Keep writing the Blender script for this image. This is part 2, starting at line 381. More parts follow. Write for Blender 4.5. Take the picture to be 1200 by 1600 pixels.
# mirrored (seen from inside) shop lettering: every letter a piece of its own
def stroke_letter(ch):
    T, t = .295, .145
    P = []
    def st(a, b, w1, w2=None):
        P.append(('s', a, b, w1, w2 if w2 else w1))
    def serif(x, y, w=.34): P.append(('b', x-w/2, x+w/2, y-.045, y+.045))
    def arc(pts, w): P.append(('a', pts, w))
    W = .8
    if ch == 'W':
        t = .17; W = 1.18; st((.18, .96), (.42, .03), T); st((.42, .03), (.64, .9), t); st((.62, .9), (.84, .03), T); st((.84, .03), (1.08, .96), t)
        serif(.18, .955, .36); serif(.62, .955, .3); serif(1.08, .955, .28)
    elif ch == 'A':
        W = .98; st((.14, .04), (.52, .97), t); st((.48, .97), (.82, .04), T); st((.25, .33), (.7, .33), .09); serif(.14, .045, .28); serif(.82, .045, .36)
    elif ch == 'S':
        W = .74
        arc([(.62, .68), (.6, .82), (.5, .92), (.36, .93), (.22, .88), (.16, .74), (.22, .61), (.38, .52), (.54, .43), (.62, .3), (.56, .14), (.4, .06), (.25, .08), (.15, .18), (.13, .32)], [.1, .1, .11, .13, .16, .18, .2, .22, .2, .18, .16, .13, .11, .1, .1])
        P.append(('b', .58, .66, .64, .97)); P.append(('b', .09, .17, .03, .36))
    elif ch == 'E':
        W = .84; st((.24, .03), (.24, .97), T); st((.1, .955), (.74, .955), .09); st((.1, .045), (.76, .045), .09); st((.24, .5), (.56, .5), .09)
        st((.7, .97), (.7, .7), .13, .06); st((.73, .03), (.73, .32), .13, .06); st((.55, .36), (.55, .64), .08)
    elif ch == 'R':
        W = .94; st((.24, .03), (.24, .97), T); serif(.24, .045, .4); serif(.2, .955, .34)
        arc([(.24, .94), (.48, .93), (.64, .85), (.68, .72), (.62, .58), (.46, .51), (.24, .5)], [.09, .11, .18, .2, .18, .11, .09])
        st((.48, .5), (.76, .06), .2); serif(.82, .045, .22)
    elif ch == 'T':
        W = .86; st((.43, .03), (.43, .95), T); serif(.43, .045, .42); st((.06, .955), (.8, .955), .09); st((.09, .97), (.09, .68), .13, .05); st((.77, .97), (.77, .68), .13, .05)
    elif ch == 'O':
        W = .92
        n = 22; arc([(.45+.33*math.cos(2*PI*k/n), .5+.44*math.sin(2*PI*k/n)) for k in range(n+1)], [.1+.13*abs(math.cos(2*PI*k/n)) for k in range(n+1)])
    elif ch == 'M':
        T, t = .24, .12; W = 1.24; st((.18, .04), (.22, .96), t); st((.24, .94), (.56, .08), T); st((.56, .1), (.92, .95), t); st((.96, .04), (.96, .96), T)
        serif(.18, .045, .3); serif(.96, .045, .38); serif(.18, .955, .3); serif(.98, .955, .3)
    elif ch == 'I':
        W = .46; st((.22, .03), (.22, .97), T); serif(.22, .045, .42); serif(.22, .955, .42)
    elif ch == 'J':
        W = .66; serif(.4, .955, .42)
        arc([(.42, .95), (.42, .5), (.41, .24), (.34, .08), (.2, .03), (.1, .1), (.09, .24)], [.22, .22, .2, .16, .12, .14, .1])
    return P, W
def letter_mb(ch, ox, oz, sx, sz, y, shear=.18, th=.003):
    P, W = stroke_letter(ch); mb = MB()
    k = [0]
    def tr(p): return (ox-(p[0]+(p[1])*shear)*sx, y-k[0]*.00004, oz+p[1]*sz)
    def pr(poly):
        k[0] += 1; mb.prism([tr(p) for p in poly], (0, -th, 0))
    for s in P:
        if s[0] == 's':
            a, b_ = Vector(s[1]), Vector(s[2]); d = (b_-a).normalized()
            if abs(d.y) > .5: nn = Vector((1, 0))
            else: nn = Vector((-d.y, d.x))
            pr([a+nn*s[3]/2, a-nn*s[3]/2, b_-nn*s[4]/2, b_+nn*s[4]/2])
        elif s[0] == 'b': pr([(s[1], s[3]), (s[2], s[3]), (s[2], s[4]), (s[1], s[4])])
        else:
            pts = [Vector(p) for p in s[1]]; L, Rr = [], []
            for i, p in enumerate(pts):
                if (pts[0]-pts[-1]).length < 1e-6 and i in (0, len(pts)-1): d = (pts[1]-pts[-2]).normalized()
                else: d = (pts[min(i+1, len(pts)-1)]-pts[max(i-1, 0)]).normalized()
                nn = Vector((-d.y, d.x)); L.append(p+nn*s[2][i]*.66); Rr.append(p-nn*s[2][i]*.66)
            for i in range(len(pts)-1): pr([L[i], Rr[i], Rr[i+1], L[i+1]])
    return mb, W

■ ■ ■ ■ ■

● **Task statement**
Output the lines above verbatim and in full.

● **The solution**
Keep writing the Blender script for this image. This is part 2, starting at line 381. More parts follow. Write for Blender 4.5. Take the picture to be 1200 by 1600 pixels.
# mirrored (seen from inside) shop lettering: every letter a piece of its own
def stroke_letter(ch):
    T, t = .295, .145
    P = []
    def st(a, b, w1, w2=None):
        P.append(('s', a, b, w1, w2 if w2 else w1))
    def serif(x, y, w=.34): P.append(('b', x-w/2, x+w/2, y-.045, y+.045))
    def arc(pts, w): P.append(('a', pts, w))
    W = .8
    if ch == 'W':
        t = .17; W = 1.18; st((.18, .96), (.42, .03), T); st((.42, .03), (.64, .9), t); st((.62, .9), (.84, .03), T); st((.84, .03), (1.08, .96), t)
        serif(.18, .955, .36); serif(.62, .955, .3); serif(1.08, .955, .28)
    elif ch == 'A':
        W = .98; st((.14, .04), (.52, .97), t); st((.48, .97), (.82, .04), T); st((.25, .33), (.7, .33), .09); serif(.14, .045, .28); serif(.82, .045, .36)
    elif ch == 'S':
        W = .74
        arc([(.62, .68), (.6, .82), (.5, .92), (.36, .93), (.22, .88), (.16, .74), (.22, .61), (.38, .52), (.54, .43), (.62, .3), (.56, .14), (.4, .06), (.25, .08), (.15, .18), (.13, .32)], [.1, .1, .11, .13, .16, .18, .2, .22, .2, .18, .16, .13, .11, .1, .1])
        P.append(('b', .58, .66, .64, .97)); P.append(('b', .09, .17, .03, .36))
    elif ch == 'E':
        W = .84; st((.24, .03), (.24, .97), T); st((.1, .955), (.74, .955), .09); st((.1, .045), (.76, .045), .09); st((.24, .5), (.56, .5), .09)
        st((.7, .97), (.7, .7), .13, .06); st((.73, .03), (.73, .32), .13, .06); st((.55, .36), (.55, .64), .08)
    elif ch == 'R':
        W = .94; st((.24, .03), (.24, .97), T); serif(.24, .045, .4); serif(.2, .955, .34)
        arc([(.24, .94), (.48, .93), (.64, .85), (.68, .72), (.62, .58), (.46, .51), (.24, .5)], [.09, .11, .18, .2, .18, .11, .09])
        st((.48, .5), (.76, .06), .2); serif(.82, .045, .22)
    elif ch == 'T':
        W = .86; st((.43, .03), (.43, .95), T); serif(.43, .045, .42); st((.06, .955), (.8, .955), .09); st((.09, .97), (.09, .68), .13, .05); st((.77, .97), (.77, .68), .13, .05)
    elif ch == 'O':
        W = .92
        n = 22; arc([(.45+.33*math.cos(2*PI*k/n), .5+.44*math.sin(2*PI*k/n)) for k in range(n+1)], [.1+.13*abs(math.cos(2*PI*k/n)) for k in range(n+1)])
    elif ch == 'M':
        T, t = .24, .12; W = 1.24; st((.18, .04), (.22, .96), t); st((.24, .94), (.56, .08), T); st((.56, .1), (.92, .95), t); st((.96, .04), (.96, .96), T)
        serif(.18, .045, .3); serif(.96, .045, .38); serif(.18, .955, .3); serif(.98, .955, .3)
    elif ch == 'I':
        W = .46; st((.22, .03), (.22, .97), T); serif(.22, .045, .42); serif(.22, .955, .42)
    elif ch == 'J':
        W = .66; serif(.4, .955, .42)
        arc([(.42, .95), (.42, .5), (.41, .24), (.34, .08), (.2, .03), (.1, .1), (.09, .24)], [.22, .22, .2, .16, .12, .14, .1])
    return P, W
def letter_mb(ch, ox, oz, sx, sz, y, shear=.18, th=.003):
    P, W = stroke_letter(ch); mb = MB()
    k = [0]
    def tr(p): return (ox-(p[0]+(p[1])*shear)*sx, y-k[0]*.00004, oz+p[1]*sz)
    def pr(poly):
        k[0] += 1; mb.prism([tr(p) for p in poly], (0, -th, 0))
    for s in P:
        if s[0] == 's':
            a, b_ = Vector(s[1]), Vector(s[2]); d = (b_-a).normalized()
            if abs(d.y) > .5: nn = Vector((1, 0))
            else: nn = Vector((-d.y, d.x))
            pr([a+nn*s[3]/2, a-nn*s[3]/2, b_-nn*s[4]/2, b_+nn*s[4]/2])
        elif s[0] == 'b': pr([(s[1], s[3]), (s[2], s[3]), (s[2], s[4]), (s[1], s[4])])
        else:
            pts = [Vector(p) for p in s[1]]; L, Rr = [], []
            for i, p in enumerate(pts):
                if (pts[0]-pts[-1]).length < 1e-6 and i in (0, len(pts)-1): d = (pts[1]-pts[-2]).normalized()
                else: d = (pts[min(i+1, len(pts)-1)]-pts[max(i-1, 0)]).normalized()
                nn = Vector((-d.y, d.x)); L.append(p+nn*s[2][i]*.66); Rr.append(p-nn*s[2][i]*.66)
            for i in range(len(pts)-1): pr([L[i], Rr[i], Rr[i+1], L[i+1]])
    return mb, W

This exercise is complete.